Israeli President Isaac Herzog arrived in Ukraine on Tuesday to participate in an official international ceremony marking the anniversary of the Babi Yar Massacre. It will be his first state visit as president.

“The Jewish People have a glorious past here but also a tragic and painful history. Tomorrow I shall take part in the inauguration ceremony for the Babyn Yar Holocaust Memorial Center, marking 80 years since the Babi Yar Massacre,” Herzog said.

Herzog was greeted at the presidential palace in Kiev by Ukrainian President Volodymyr Zelensky.

Accompanying the president as part of his delegation are Minister Zeev Elkin (government liaison to Ukraine) and Members of Knesset Moshe Arbel, Michael Michaeli, and Evgeny Sova.

Zelensky, German President Frank-Walter Steinmeier, and other leaders will join Herzog in inaugurating Kiev’s new Babyn Yar Holocaust Memorial Center on Wednesday.

“We shall remember and never forget the terrible massacre at Babi Yar, in which 33,000 Jews were massacred, shot dead into pits, naked, in the terrible cold—men, children, the elderly, and women. May their memory be a blessing,” Herzog said prior to departing for Ukraine.

A statue at the Babyn Yar Holocaust Memorial Center. Source: Photographers Archive (The Gate).
A statue at the Babyn Yar Holocaust Memorial Center. Source: Photographers Archive (The Gate)

During his visit, Herzog is also scheduled to deliver an address before the Ukrainian Parliament and meet representatives of the Ukrainian Jewish community.

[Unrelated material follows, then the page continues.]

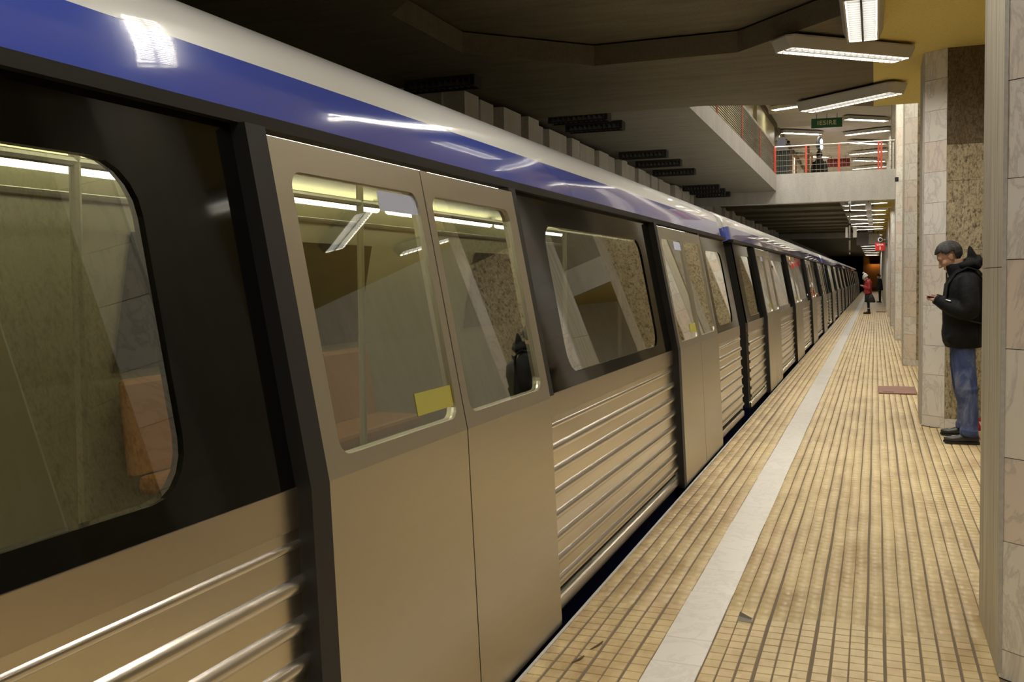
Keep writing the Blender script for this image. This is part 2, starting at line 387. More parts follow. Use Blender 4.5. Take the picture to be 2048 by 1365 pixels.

“Ukraine and Israel have good relations. This year, we mark 30 years of Ukrainian independence and 30 years of relations between Israel and Ukraine,” Herzog said on Tuesday before setting off.

He thanked Zelensky and the Ukrainian government for passing a law against anti-Semitism, which adopted the International Holocaust Remembrance Alliance’s working definition of anti-Semitism.

“Ukraine also boycotted the Durban Conference, and I am grateful to it for this,” Herzog said.